**Dataset section:**
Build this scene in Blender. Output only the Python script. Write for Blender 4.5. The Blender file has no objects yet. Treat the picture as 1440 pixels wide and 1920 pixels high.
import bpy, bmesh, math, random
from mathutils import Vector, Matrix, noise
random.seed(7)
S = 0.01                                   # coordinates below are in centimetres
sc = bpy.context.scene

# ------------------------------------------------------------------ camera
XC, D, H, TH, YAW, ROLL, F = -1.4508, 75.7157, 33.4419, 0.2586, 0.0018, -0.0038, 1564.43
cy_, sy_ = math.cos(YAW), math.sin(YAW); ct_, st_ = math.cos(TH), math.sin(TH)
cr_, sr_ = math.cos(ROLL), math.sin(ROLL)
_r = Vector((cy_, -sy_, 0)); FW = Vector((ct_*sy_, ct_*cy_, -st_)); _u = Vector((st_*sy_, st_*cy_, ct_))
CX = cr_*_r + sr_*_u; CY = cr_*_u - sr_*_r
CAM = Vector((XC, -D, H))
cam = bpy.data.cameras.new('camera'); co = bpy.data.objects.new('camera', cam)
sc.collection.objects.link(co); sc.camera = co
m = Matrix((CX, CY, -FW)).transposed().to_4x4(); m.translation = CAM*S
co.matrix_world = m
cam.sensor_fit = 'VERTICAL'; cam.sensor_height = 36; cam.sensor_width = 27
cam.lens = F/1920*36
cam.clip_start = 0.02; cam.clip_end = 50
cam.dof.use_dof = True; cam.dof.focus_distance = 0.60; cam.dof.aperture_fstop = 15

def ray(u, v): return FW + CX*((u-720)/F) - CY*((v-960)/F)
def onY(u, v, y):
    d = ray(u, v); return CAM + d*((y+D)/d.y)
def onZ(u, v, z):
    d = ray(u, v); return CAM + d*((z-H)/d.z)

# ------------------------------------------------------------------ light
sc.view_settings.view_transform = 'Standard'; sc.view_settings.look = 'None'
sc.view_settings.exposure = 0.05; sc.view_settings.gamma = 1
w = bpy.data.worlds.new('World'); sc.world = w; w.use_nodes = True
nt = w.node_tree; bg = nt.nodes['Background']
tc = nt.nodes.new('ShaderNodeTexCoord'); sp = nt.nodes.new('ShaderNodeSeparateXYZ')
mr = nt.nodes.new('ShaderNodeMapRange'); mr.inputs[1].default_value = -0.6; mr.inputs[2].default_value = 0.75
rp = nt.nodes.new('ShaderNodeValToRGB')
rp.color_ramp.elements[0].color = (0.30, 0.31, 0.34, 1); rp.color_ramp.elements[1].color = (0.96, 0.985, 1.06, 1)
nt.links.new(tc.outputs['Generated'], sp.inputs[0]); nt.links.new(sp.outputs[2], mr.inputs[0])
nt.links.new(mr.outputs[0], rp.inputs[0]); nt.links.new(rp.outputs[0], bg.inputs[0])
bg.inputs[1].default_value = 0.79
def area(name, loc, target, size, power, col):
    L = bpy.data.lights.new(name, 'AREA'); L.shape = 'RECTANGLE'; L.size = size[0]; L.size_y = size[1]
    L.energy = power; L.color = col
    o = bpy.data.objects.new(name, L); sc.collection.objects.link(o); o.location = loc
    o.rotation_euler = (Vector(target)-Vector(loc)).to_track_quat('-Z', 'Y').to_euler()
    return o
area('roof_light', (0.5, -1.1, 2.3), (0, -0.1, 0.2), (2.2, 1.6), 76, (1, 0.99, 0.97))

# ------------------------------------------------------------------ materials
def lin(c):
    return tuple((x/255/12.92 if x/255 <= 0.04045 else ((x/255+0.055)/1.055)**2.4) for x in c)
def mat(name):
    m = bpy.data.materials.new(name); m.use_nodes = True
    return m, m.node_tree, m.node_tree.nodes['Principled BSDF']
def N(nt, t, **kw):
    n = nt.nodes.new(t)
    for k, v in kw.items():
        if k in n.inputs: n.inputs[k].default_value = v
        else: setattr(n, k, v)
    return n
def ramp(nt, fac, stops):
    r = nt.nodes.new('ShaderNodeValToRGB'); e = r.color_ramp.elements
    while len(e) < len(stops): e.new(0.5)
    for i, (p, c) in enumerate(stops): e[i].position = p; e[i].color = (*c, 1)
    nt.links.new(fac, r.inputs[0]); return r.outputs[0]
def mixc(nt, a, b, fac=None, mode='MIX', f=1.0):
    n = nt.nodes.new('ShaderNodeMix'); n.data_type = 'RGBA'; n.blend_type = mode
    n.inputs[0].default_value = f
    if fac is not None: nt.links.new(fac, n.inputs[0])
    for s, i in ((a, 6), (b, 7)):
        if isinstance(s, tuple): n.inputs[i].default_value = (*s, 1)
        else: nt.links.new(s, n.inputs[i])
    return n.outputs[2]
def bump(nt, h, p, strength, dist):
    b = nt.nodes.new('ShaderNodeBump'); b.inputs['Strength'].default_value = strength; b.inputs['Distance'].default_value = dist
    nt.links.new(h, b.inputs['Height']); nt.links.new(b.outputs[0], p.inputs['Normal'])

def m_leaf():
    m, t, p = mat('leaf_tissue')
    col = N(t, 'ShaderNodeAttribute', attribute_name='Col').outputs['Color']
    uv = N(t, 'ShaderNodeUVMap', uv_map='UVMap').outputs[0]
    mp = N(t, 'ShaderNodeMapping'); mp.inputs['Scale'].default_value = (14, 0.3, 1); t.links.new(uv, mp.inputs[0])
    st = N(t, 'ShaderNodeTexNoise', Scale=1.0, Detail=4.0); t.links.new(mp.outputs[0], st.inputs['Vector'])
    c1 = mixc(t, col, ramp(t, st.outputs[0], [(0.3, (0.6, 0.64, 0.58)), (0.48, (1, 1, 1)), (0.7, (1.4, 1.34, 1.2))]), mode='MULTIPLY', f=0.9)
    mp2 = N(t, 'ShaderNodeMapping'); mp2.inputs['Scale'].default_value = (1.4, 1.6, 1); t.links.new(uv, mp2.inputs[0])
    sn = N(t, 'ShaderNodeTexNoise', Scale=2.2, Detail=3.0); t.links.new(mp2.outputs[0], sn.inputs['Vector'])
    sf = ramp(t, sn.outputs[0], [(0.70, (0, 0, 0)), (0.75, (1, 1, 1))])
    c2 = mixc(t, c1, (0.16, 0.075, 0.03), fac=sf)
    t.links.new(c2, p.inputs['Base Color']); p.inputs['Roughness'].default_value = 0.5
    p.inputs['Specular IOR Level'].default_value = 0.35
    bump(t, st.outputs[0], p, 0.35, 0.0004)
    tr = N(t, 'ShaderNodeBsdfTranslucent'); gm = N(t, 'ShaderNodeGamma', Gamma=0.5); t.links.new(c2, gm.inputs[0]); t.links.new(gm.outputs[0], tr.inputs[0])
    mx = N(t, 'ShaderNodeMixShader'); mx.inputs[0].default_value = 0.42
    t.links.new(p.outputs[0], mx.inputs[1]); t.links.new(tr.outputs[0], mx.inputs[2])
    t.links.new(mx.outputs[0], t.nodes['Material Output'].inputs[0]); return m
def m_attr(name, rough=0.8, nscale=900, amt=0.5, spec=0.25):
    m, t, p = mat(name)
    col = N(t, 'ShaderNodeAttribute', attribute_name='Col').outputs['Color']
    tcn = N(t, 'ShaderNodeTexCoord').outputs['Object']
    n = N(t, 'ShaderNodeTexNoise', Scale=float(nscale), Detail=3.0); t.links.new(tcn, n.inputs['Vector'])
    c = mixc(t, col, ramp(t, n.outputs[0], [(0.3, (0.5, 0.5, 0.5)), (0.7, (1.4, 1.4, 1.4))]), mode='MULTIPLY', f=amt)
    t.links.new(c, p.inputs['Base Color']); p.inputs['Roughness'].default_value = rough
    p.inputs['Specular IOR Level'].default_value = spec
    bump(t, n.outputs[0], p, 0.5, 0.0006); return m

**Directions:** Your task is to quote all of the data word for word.

**Task answer:**
Build this scene in Blender. Output only the Python script. Write for Blender 4.5. The Blender file has no objects yet. Treat the picture as 1440 pixels wide and 1920 pixels high.
import bpy, bmesh, math, random
from mathutils import Vector, Matrix, noise
random.seed(7)
S = 0.01                                   # coordinates below are in centimetres
sc = bpy.context.scene

# ------------------------------------------------------------------ camera
XC, D, H, TH, YAW, ROLL, F = -1.4508, 75.7157, 33.4419, 0.2586, 0.0018, -0.0038, 1564.43
cy_, sy_ = math.cos(YAW), math.sin(YAW); ct_, st_ = math.cos(TH), math.sin(TH)
cr_, sr_ = math.cos(ROLL), math.sin(ROLL)
_r = Vector((cy_, -sy_, 0)); FW = Vector((ct_*sy_, ct_*cy_, -st_)); _u = Vector((st_*sy_, st_*cy_, ct_))
CX = cr_*_r + sr_*_u; CY = cr_*_u - sr_*_r
CAM = Vector((XC, -D, H))
cam = bpy.data.cameras.new('camera'); co = bpy.data.objects.new('camera', cam)
sc.collection.objects.link(co); sc.camera = co
m = Matrix((CX, CY, -FW)).transposed().to_4x4(); m.translation = CAM*S
co.matrix_world = m
cam.sensor_fit = 'VERTICAL'; cam.sensor_height = 36; cam.sensor_width = 27
cam.lens = F/1920*36
cam.clip_start = 0.02; cam.clip_end = 50
cam.dof.use_dof = True; cam.dof.focus_distance = 0.60; cam.dof.aperture_fstop = 15

def ray(u, v): return FW + CX*((u-720)/F) - CY*((v-960)/F)
def onY(u, v, y):
    d = ray(u, v); return CAM + d*((y+D)/d.y)
def onZ(u, v, z):
    d = ray(u, v); return CAM + d*((z-H)/d.z)

# ------------------------------------------------------------------ light
sc.view_settings.view_transform = 'Standard'; sc.view_settings.look = 'None'
sc.view_settings.exposure = 0.05; sc.view_settings.gamma = 1
w = bpy.data.worlds.new('World'); sc.world = w; w.use_nodes = True
nt = w.node_tree; bg = nt.nodes['Background']
tc = nt.nodes.new('ShaderNodeTexCoord'); sp = nt.nodes.new('ShaderNodeSeparateXYZ')
mr = nt.nodes.new('ShaderNodeMapRange'); mr.inputs[1].default_value = -0.6; mr.inputs[2].default_value = 0.75
rp = nt.nodes.new('ShaderNodeValToRGB')
rp.color_ramp.elements[0].color = (0.30, 0.31, 0.34, 1); rp.color_ramp.elements[1].color = (0.96, 0.985, 1.06, 1)
nt.links.new(tc.outputs['Generated'], sp.inputs[0]); nt.links.new(sp.outputs[2], mr.inputs[0])
nt.links.new(mr.outputs[0], rp.inputs[0]); nt.links.new(rp.outputs[0], bg.inputs[0])
bg.inputs[1].default_value = 0.79
def area(name, loc, target, size, power, col):
    L = bpy.data.lights.new(name, 'AREA'); L.shape = 'RECTANGLE'; L.size = size[0]; L.size_y = size[1]
    L.energy = power; L.color = col
    o = bpy.data.objects.new(name, L); sc.collection.objects.link(o); o.location = loc
    o.rotation_euler = (Vector(target)-Vector(loc)).to_track_quat('-Z', 'Y').to_euler()
    return o
area('roof_light', (0.5, -1.1, 2.3), (0, -0.1, 0.2), (2.2, 1.6), 76, (1, 0.99, 0.97))

# ------------------------------------------------------------------ materials
def lin(c):
    return tuple((x/255/12.92 if x/255 <= 0.04045 else ((x/255+0.055)/1.055)**2.4) for x in c)
def mat(name):
    m = bpy.data.materials.new(name); m.use_nodes = True
    return m, m.node_tree, m.node_tree.nodes['Principled BSDF']
def N(nt, t, **kw):
    n = nt.nodes.new(t)
    for k, v in kw.items():
        if k in n.inputs: n.inputs[k].default_value = v
        else: setattr(n, k, v)
    return n
def ramp(nt, fac, stops):
    r = nt.nodes.new('ShaderNodeValToRGB'); e = r.color_ramp.elements
    while len(e) < len(stops): e.new(0.5)
    for i, (p, c) in enumerate(stops): e[i].position = p; e[i].color = (*c, 1)
    nt.links.new(fac, r.inputs[0]); return r.outputs[0]
def mixc(nt, a, b, fac=None, mode='MIX', f=1.0):
    n = nt.nodes.new('ShaderNodeMix'); n.data_type = 'RGBA'; n.blend_type = mode
    n.inputs[0].default_value = f
    if fac is not None: nt.links.new(fac, n.inputs[0])
    for s, i in ((a, 6), (b, 7)):
        if isinstance(s, tuple): n.inputs[i].default_value = (*s, 1)
        else: nt.links.new(s, n.inputs[i])
    return n.outputs[2]
def bump(nt, h, p, strength, dist):
    b = nt.nodes.new('ShaderNodeBump'); b.inputs['Strength'].default_value = strength; b.inputs['Distance'].default_value = dist
    nt.links.new(h, b.inputs['Height']); nt.links.new(b.outputs[0], p.inputs['Normal'])

def m_leaf():
    m, t, p = mat('leaf_tissue')
    col = N(t, 'ShaderNodeAttribute', attribute_name='Col').outputs['Color']
    uv = N(t, 'ShaderNodeUVMap', uv_map='UVMap').outputs[0]
    mp = N(t, 'ShaderNodeMapping'); mp.inputs['Scale'].default_value = (14, 0.3, 1); t.links.new(uv, mp.inputs[0])
    st = N(t, 'ShaderNodeTexNoise', Scale=1.0, Detail=4.0); t.links.new(mp.outputs[0], st.inputs['Vector'])
    c1 = mixc(t, col, ramp(t, st.outputs[0], [(0.3, (0.6, 0.64, 0.58)), (0.48, (1, 1, 1)), (0.7, (1.4, 1.34, 1.2))]), mode='MULTIPLY', f=0.9)
    mp2 = N(t, 'ShaderNodeMapping'); mp2.inputs['Scale'].default_value = (1.4, 1.6, 1); t.links.new(uv, mp2.inputs[0])
    sn = N(t, 'ShaderNodeTexNoise', Scale=2.2, Detail=3.0); t.links.new(mp2.outputs[0], sn.inputs['Vector'])
    sf = ramp(t, sn.outputs[0], [(0.70, (0, 0, 0)), (0.75, (1, 1, 1))])
    c2 = mixc(t, c1, (0.16, 0.075, 0.03), fac=sf)
    t.links.new(c2, p.inputs['Base Color']); p.inputs['Roughness'].default_value = 0.5
    p.inputs['Specular IOR Level'].default_value = 0.35
    bump(t, st.outputs[0], p, 0.35, 0.0004)
    tr = N(t, 'ShaderNodeBsdfTranslucent'); gm = N(t, 'ShaderNodeGamma', Gamma=0.5); t.links.new(c2, gm.inputs[0]); t.links.new(gm.outputs[0], tr.inputs[0])
    mx = N(t, 'ShaderNodeMixShader'); mx.inputs[0].default_value = 0.42
    t.links.new(p.outputs[0], mx.inputs[1]); t.links.new(tr.outputs[0], mx.inputs[2])
    t.links.new(mx.outputs[0], t.nodes['Material Output'].inputs[0]); return m
def m_attr(name, rough=0.8, nscale=900, amt=0.5, spec=0.25):
    m, t, p = mat(name)
    col = N(t, 'ShaderNodeAttribute', attribute_name='Col').outputs['Color']
    tcn = N(t, 'ShaderNodeTexCoord').outputs['Object']
    n = N(t, 'ShaderNodeTexNoise', Scale=float(nscale), Detail=3.0); t.links.new(tcn, n.inputs['Vector'])
    c = mixc(t, col, ramp(t, n.outputs[0], [(0.3, (0.5, 0.5, 0.5)), (0.7, (1.4, 1.4, 1.4))]), mode='MULTIPLY', f=amt)
    t.links.new(c, p.inputs['Base Color']); p.inputs['Roughness'].default_value = rough
    p.inputs['Specular IOR Level'].default_value = spec
    bump(t, n.outputs[0], p, 0.5, 0.0006); return m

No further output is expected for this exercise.